##### Provided entries #####
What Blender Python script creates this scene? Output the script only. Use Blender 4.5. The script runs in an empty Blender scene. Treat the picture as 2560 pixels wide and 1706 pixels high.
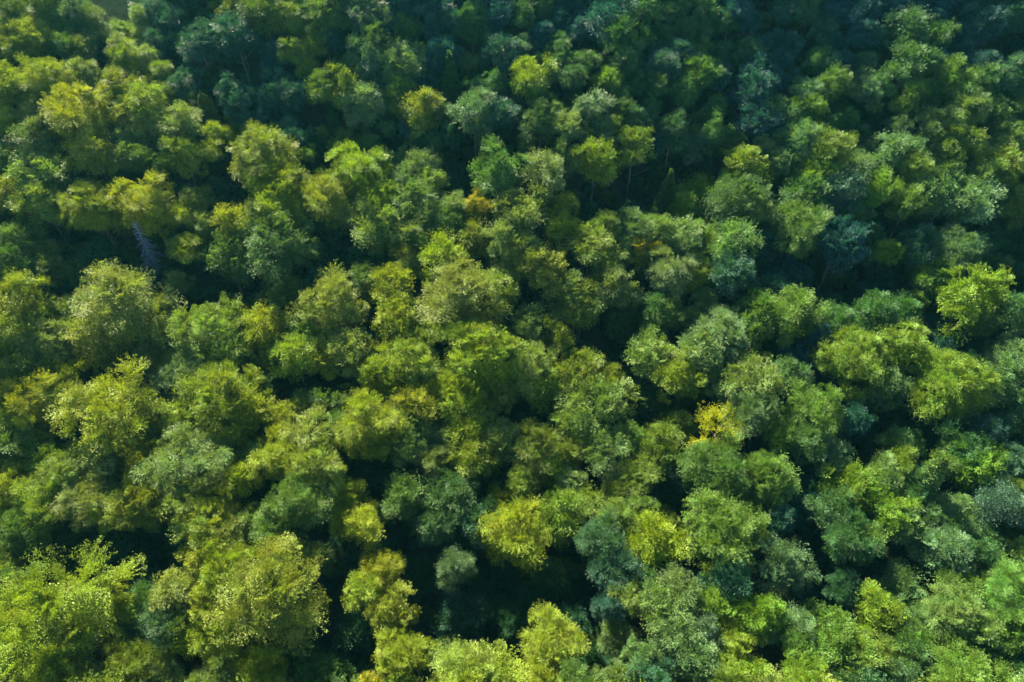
import bpy, math, random
import numpy as np
from mathutils import Vector, Matrix, Euler

scene = bpy.context.scene
COL = scene.collection
PI = math.pi

# ------------------------------------------------------------------ camera
F = 1707.0                      # focal length in pixels of the 2560 px wide frame
PITCH = math.radians(48.4)      # looking down
CAM = Vector((0.0, 0.0, 120.0))
cam_d = bpy.data.cameras.new("camera")
cam_d.sensor_width = 36.0
cam_d.lens = 36.0 * F / 2560.0
cam_d.clip_end = 5000.0
cam = bpy.data.objects.new("camera", cam_d)
cam.location = CAM
cam.rotation_euler = (PI / 2 - PITCH, 0, 0)
COL.objects.link(cam)
scene.camera = cam


def ray(px, py):
    cx, cy, cz = (px - 1280.0) / F, -(py - 853.0) / F, -1.0
    th = PI / 2 - PITCH
    d = Vector((cx, cy * math.cos(th) - cz * math.sin(th), cy * math.sin(th) + cz * math.cos(th)))
    return d                    # not normalised: depth along the view axis is 1 per unit


def project(x, y, z):
    th = PI / 2 - PITCH
    X, Y, Z = x - CAM.x, y - CAM.y, z - CAM.z
    cy = Y * math.cos(th) + Z * math.sin(th)
    cz = -Y * math.sin(th) + Z * math.cos(th)
    if cz > -1:
        return None
    return 1280 + F * X / -cz, 853 - F * cy / -cz


# ------------------------------------------------------------------ terrain
PROF = [(-400, -14), (-150, -6), (-60, 0), (0, 1), (28, 4), (60, 7), (88, 13), (120, 26), (155, 43.5),
        (190, 64), (230, 87), (300, 120), (400, 150), (550, 170), (900, 185)]
PX = np.array([p[0] for p in PROF], float)
PZ = np.array([p[1] for p in PROF], float)
ys_ = np.linspace(-400, 900, 1301)
zs_ = np.interp(ys_, PX, PZ)
k_ = np.exp(-np.linspace(-2, 2, 31) ** 2)
k_ /= k_.sum()
zs_ = np.convolve(np.pad(zs_, 15, mode='edge'), k_, mode='valid')
HILL = None
RAVINE = []                     # filled below: world points of the stream line


def ground(x, y):
    z = float(np.interp(y, ys_, zs_))
    z += 1.6 * math.sin(x * 0.045 + 1.0) * math.cos(y * 0.05) + 1.1 * math.sin(x * 0.09 - y * 0.06 + 2.0)
    if HILL:
        z += 7.0 * math.exp(-((x - HILL[0]) / 48.0) ** 2 - ((y - HILL[1]) / 30.0) ** 2)
    for (ax, ay, bx, by, dep, wid) in RAVINE:
        dx, dy = bx - ax, by - ay
        t = max(0.0, min(1.0, ((x - ax) * dx + (y - ay) * dy) / (dx * dx + dy * dy)))
        q = ((x - ax - t * dx) ** 2 + (y - ay - t * dy) ** 2) / (wid * wid)
        if q < 9:
            z -= dep * math.exp(-q) / (1 + 0 * t)
    return z


def tree_dims(w_px, depth, slim=1.0):
    W = w_px * depth / F
    Ht = max(7.0, min(26.0, 1.45 * W + 6.5))
    return W, Ht


def hit(px, py, lift):
    """first point where the pixel's ray comes down to lift(depth) above the ground"""
    d = ray(px, py)
    t = 50.0
    while t < 700:
        p = CAM + d * t
        if p.z - ground(p.x, p.y) - lift(t) <= 0:
            lo, hi = t - 2.0, t
            for _ in range(14):
                m = (lo + hi) / 2
                p = CAM + d * m
                if p.z - ground(p.x, p.y) - lift(m) <= 0:
                    hi = m
                else:
                    lo = m
            return CAM + d * hi, hi
        t += 2.0
    return None, None


for (a, b, c, d_, dep, wid) in [(330, 60, 500, 230, 12, 12), (500, 230, 760, 400, 14, 12),
                                (760, 400, 1250, 440, 8, 9), (1250, 440, 1640, 520, 8, 9),
                              (1640, 520, 2250, 740, 3, 8)]:
    P, _ = hit(a, b, lambda t: 2)
    Q, _ = hit(c, d_, lambda t: 2)
    RAVINE_NEW = (P.x, P.y, Q.x, Q.y, dep, wid)
    if not RAVINE:
        pend = []
    pend.append(RAVINE_NEW)
    RAVINE = RAVINE  # measured on the slope before the cut
_h, _ = hit(120, 470, lambda t: 2)
HILL = (_h.x, _h.y)
RAVINE = pend


# ------------------------------------------------------------------ materials
def new_mat(name):
    m = bpy.data.materials.new(name)
    m.use_nodes = True
    nt = m.node_tree
    nt.nodes.clear()
    return m, nt, nt.nodes, nt.links


def N(nodes, kind, **kw):
    n = nodes.new(kind)
    for k, v in kw.items():
        setattr(n, k, v)
    return n


def mathn(nodes, links, op, a, b=None, clamp=False):
    n = nodes.new('ShaderNodeMath')
    n.operation = op
    n.use_clamp = clamp
    for i, v in enumerate((a, b)):
        if v is None:
            continue
        if isinstance(v, (int, float)):
            n.inputs[i].default_value = v
        else:
            links.new(v, n.inputs[i])
    return n.outputs[0]


def mixc(nodes, links, fac, a, b, blend='MIX'):
    n = nodes.new('ShaderNodeMix')
    n.data_type = 'RGBA'
    n.blend_type = blend
    for sock, v in ((n.inputs[0], fac), (n.inputs[6], a), (n.inputs[7], b)):
        if isinstance(v, (int, float)):
            sock.default_value = v
        elif isinstance(v, tuple):
            sock.default_value = v
        else:
            links.new(v, sock)
    return n.outputs[2]


def leaf_material(name, source):
    m, nt, nodes, links = new_mat(name)
    out = N(nodes, 'ShaderNodeOutputMaterial')
    if source == 'object':
        oi = N(nodes, 'ShaderNodeObjectInfo')
        base, autumn = oi.outputs['Color'], oi.outputs['Alpha']
        seed = oi.outputs['Random']
    else:
        at = N(nodes, 'ShaderNodeAttribute', attribute_type='INSTANCER', attribute_name='tcol')
        base = at.outputs['Color']
        a2 = N(nodes, 'ShaderNodeAttribute', attribute_type='INSTANCER', attribute_name='taut')
        autumn = a2.outputs['Fac']
        seed = a2.outputs['Fac']
    geo = N(nodes, 'ShaderNodeNewGeometry')
    rnd = geo.outputs['Random Per Island']
    tc = N(nodes, 'ShaderNodeTexCoord')
    ns = N(nodes, 'ShaderNodeTexNoise', noise_dimensions='4D')
    ns.inputs['Scale'].default_value = 2.3
    ns.inputs['Detail'].default_value = 2.0
    links.new(tc.outputs['Object'], ns.inputs['Vector'])
    links.new(mathn(nodes, links, 'MULTIPLY', seed, 40.0), ns.inputs['W'])
    # leaf to leaf value and hue differences
    v = mathn(nodes, links, 'ADD', mathn(nodes, links, 'MULTIPLY', rnd, 0.7), 0.65)
    vv = mathn(nodes, links, 'MULTIPLY', v, mathn(nodes, links, 'ADD', mathn(nodes, links, 'MULTIPLY', ns.outputs['Fac'], 0.9), 0.55))
    n2 = N(nodes, 'ShaderNodeTexNoise')
    n2.inputs['Scale'].default_value = 7.0
    n2.inputs['Detail'].default_value = 1.0
    links.new(tc.outputs['Object'], n2.inputs['Vector'])
    vv = mathn(nodes, links, 'MULTIPLY', vv, mathn(nodes, links, 'ADD', mathn(nodes, links, 'MULTIPLY', n2.outputs['Fac'], 1.3), 0.35))
    comb = N(nodes, 'ShaderNodeCombineColor')
    for i in range(3):
        links.new(vv, comb.inputs[i])
    c1 = mixc(nodes, links, 1.0, base, comb.outputs[0], 'MULTIPLY')
    hs = N(nodes, 'ShaderNodeHueSaturation')
    links.new(mathn(nodes, links, 'ADD', mathn(nodes, links, 'MULTIPLY', ns.outputs['Fac'], 0.07), 0.465), hs.inputs['Hue'])
    links.new(c1, hs.inputs['Color'])
    # turning leaves, high in the crown and in patches
    sep = N(nodes, 'ShaderNodeSeparateXYZ')
    links.new(tc.outputs['Object'], sep.inputs[0])
    hi = mathn(nodes, links, 'MULTIPLY', mathn(nodes, links, 'SUBTRACT', sep.outputs['Z'], 1.15), 1.6, True)
    pat = mathn(nodes, links, 'MULTIPLY', mathn(nodes, links, 'SUBTRACT', ns.outputs['Fac'], 0.44), 9.0, True)
    fa = mathn(nodes, links, 'MULTIPLY', mathn(nodes, links, 'MULTIPLY', hi, pat), autumn, True)
    c2 = mixc(nodes, links, fa, hs.outputs[0], (0.36, 0.31, 0.02, 1))
    pr = N(nodes, 'ShaderNodeBsdfPrincipled')
    pr.inputs['Roughness'].default_value = 0.5
    pr.inputs['Specular IOR Level'].default_value = 0.22
    links.new(c2, pr.inputs['Base Color'])
    tr = N(nodes, 'ShaderNodeBsdfTranslucent')
    ct = mixc(nodes, links, 1.0, c2, (1.35, 1.25, 0.45, 1), 'MULTIPLY')
    links.new(ct, tr.inputs['Color'])
    mx = N(nodes, 'ShaderNodeMixShader')
    mx.inputs[0].default_value = 0.32
    links.new(pr.outputs[0], mx.inputs[1])
    links.new(tr.outputs[0], mx.inputs[2])
    links.new(mx.outputs[0], out.inputs['Surface'])
    return m


def simple_mat(name, c1, c2, scale, rough=0.9, bump=0.0, detail=6):
    m, nt, nodes, links = new_mat(name)
    out = N(nodes, 'ShaderNodeOutputMaterial')
    pr = N(nodes, 'ShaderNodeBsdfPrincipled')
    pr.inputs['Roughness'].default_value = rough
    pr.inputs['Specular IOR Level'].default_value = 0.2
    tc = N(nodes, 'ShaderNodeTexCoord')
    ns = N(nodes, 'ShaderNodeTexNoise')
    ns.inputs['Scale'].default_value = scale
    ns.inputs['Detail'].default_value = detail
    links.new(tc.outputs['Object'], ns.inputs['Vector'])
    f = mathn(nodes, links, 'MULTIPLY', mathn(nodes, links, 'SUBTRACT', ns.outputs['Fac'], 0.3), 2.5, True)
    links.new(mixc(nodes, links, f, c1 + (1,), c2 + (1,)), pr.inputs['Base Color'])
    if bump:
        bp = N(nodes, 'ShaderNodeBump')
        bp.inputs['Strength'].default_value = bump
        links.new(ns.outputs['Fac'], bp.inputs['Height'])
        links.new(bp.outputs[0], pr.inputs['Normal'])
    links.new(pr.outputs[0], out.inputs['Surface'])
    return m


M_LEAF = leaf_material('leaves', 'object')
M_LEAF_S = leaf_material('leaves_of_scattered_trees', 'instancer')
M_BARK = simple_mat('grey_beech_bark', (0.10, 0.085, 0.07), (0.20, 0.18, 0.155), 3.0, bump=0.4)
M_DEAD = simple_mat('weathered_dead_wood', (0.10, 0.125, 0.18), (0.18, 0.21, 0.28), 2.0)
M_FLOOR = simple_mat('forest_floor', (0.018, 0.022, 0.012), (0.05, 0.042, 0.028), 0.35, bump=0.5)
M_MEADOW = simple_mat('dry_meadow_grass', (0.15, 0.21, 0.06), (0.30, 0.30, 0.11), 0.5, bump=0.3)
M_BLADE = simple_mat('grass_blades', (0.17, 0.21, 0.07), (0.34, 0.31, 0.13), 0.3)


# ------------------------------------------------------------------ mesh helpers
def quads_mesh(name, P, mat):
    """P: (n,4,3) array of separate four-sided leaves"""
    n = len(P)
    me = bpy.data.meshes.new(name)
    me.vertices.add(n * 4)
    me.vertices.foreach_set('co', P.reshape(-1).astype(np.float32))
    me.loops.add(n * 4)
    me.loops.foreach_set('vertex_index', np.arange(n * 4, dtype=np.int32))
    me.polygons.add(n)
    me.polygons.foreach_set('loop_start', np.arange(0, n * 4, 4, dtype=np.int32))
    me.polygons.foreach_set('loop_total', np.full(n, 4, dtype=np.int32))
    me.update(calc_edges=True)
    me.materials.append(mat)
    return me


def nrm(a):
    return a / np.maximum(np.linalg.norm(a, axis=-1, keepdims=True), 1e-9)


UP = np.array([0.0, 0.0, 1.0])


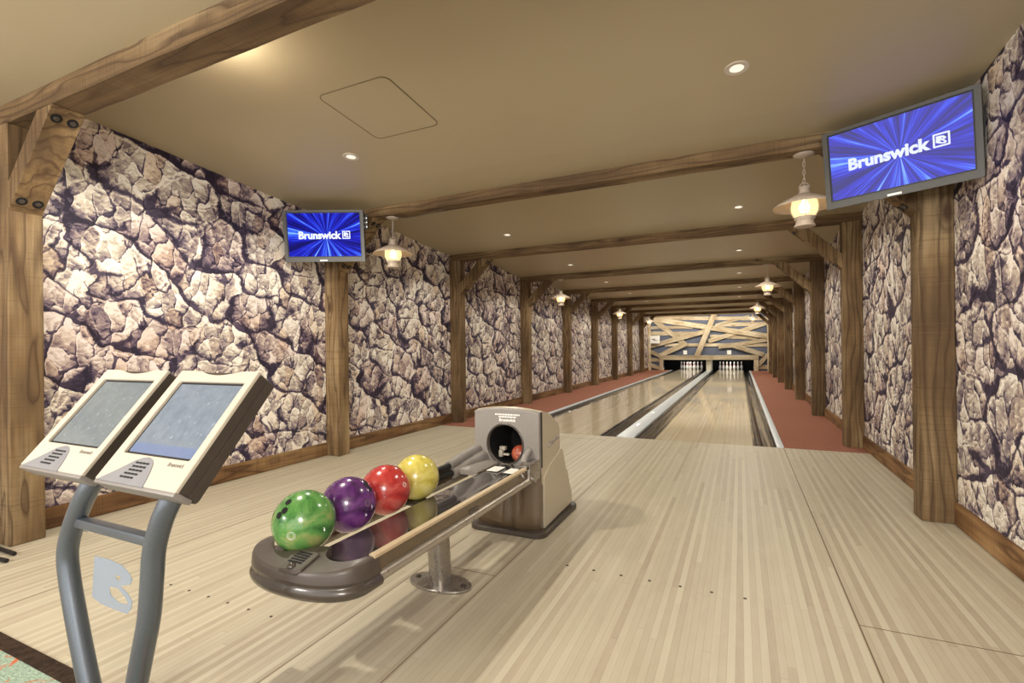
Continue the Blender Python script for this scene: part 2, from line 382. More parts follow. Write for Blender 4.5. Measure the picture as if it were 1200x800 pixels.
def ob(name, bm, mats, parent=None, smooth=True, loc=None, bevel=0, ang=40):
    me = bpy.data.meshes.new(name)
    bmesh.ops.recalc_face_normals(bm, faces=bm.faces)
    if smooth:
        for f in bm.faces: f.smooth = True
        for e in bm.edges:
            if len(e.link_faces) == 2 and e.calc_face_angle(0) > math.radians(ang): e.smooth = False
    bm.to_mesh(me); bm.free()
    for m in (mats if isinstance(mats, (list, tuple)) else [mats]): me.materials.append(m)
    o = bpy.data.objects.new(name, me); C.objects.link(o)
    if parent: o.parent = parent
    if loc: o.location = loc
    if bevel:
        b = o.modifiers.new('bevel', 'BEVEL'); b.width = bevel; b.segments = 2; b.limit_method = 'ANGLE'
    return o
def tag(o, label, cat, group=None, kind=None):
    o['label'] = label; o['category'] = cat
    if group: o['group'] = group
    if kind: o['kind'] = kind
    return o
def empty(name, label, cat, loc=(0, 0, 0), rz=0, group=None):
    o = bpy.data.objects.new(name, None); C.objects.link(o); o.location = loc; o.rotation_euler = (0, 0, rz)
    return tag(o, label, cat, group)
def struct(name, bm, mats, smooth=False):
    o = ob(name, bm, mats, smooth=smooth); o['kind'] = 'structure'; return o
def dup(root, loc, rot, label, group=None):
    r = root.copy(); C.objects.link(r); r.location = loc; r.rotation_euler = rot; r['label'] = label
    if group: r['group'] = group
    for ch in list(root.children):
        c = ch.copy(); C.objects.link(c); c.parent = r
        for g in list(ch.children):
            d = g.copy(); C.objects.link(d); d.parent = c
    return r
def text_mesh(body, size, depth=.0, bold=.0, shear=0.0, spacing=1.0):
    cu = bpy.data.curves.new('txt', 'FONT'); cu.body = body; cu.size = size; cu.extrude = depth; cu.offset = bold; cu.shear = shear
    cu.align_x = 'CENTER'; cu.align_y = 'CENTER'; cu.space_character = spacing; cu.resolution_u = 4
    o = bpy.data.objects.new('txt', cu); C.objects.link(o); bpy.context.view_layer.update()
    me = bpy.data.meshes.new_from_object(o.evaluated_get(bpy.context.evaluated_depsgraph_get()))
    bpy.data.objects.remove(o); bpy.data.curves.remove(cu); return me
def lettering(name, body, size, mat, parent, mtx, depth=.0008, bold=0.0, shear=0.0, spacing=1.0):
    me = text_mesh(body, size, depth, bold, shear, spacing); me.materials.clear(); me.materials.append(mat); me.name = name
    me.transform(mtx)
    o = bpy.data.objects.new(name, me); C.objects.link(o); o.parent = parent; return o
def frame(o, u, v):
    """matrix whose local x,y,z are u,v,u x v at o"""
    u, v = Vector(u).normalized(), Vector(v).normalized(); n = u.cross(v)
    return Matrix(((u.x, v.x, n.x, o[0]), (u.y, v.y, n.y, o[1]), (u.z, v.z, n.z, o[2]), (0, 0, 0, 1)))
ORD = ['first', 'second', 'third', 'fourth', 'fifth', 'sixth', 'seventh', 'eighth', 'ninth', 'tenth']

# ------------------------------------------------------------------ room
XL, XR = -3.96, 1.19
Y0, YF, YW, YE = -1.6, 5.99, 23.95, 26.2
POSTY = [1.31, 3.83, 6.28, 8.88, 11.44, 13.98, 16.5, 19.03, 21.55]
BW = .16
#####
**Goal:** Leave out the pictures and restate, word for word, the lines from the top of the data through the line containing "PI = math.pi", both included.

**Reply:**
What Blender Python script creates this scene? Output the script only. Use Blender 4.5. The script runs in an empty Blender scene. Treat the picture as 2560 pixels wide and 1706 pixels high.
import bpy, math, random
import numpy as np
from mathutils import Vector, Matrix, Euler

scene = bpy.context.scene
COL = scene.collection
PI = math.pi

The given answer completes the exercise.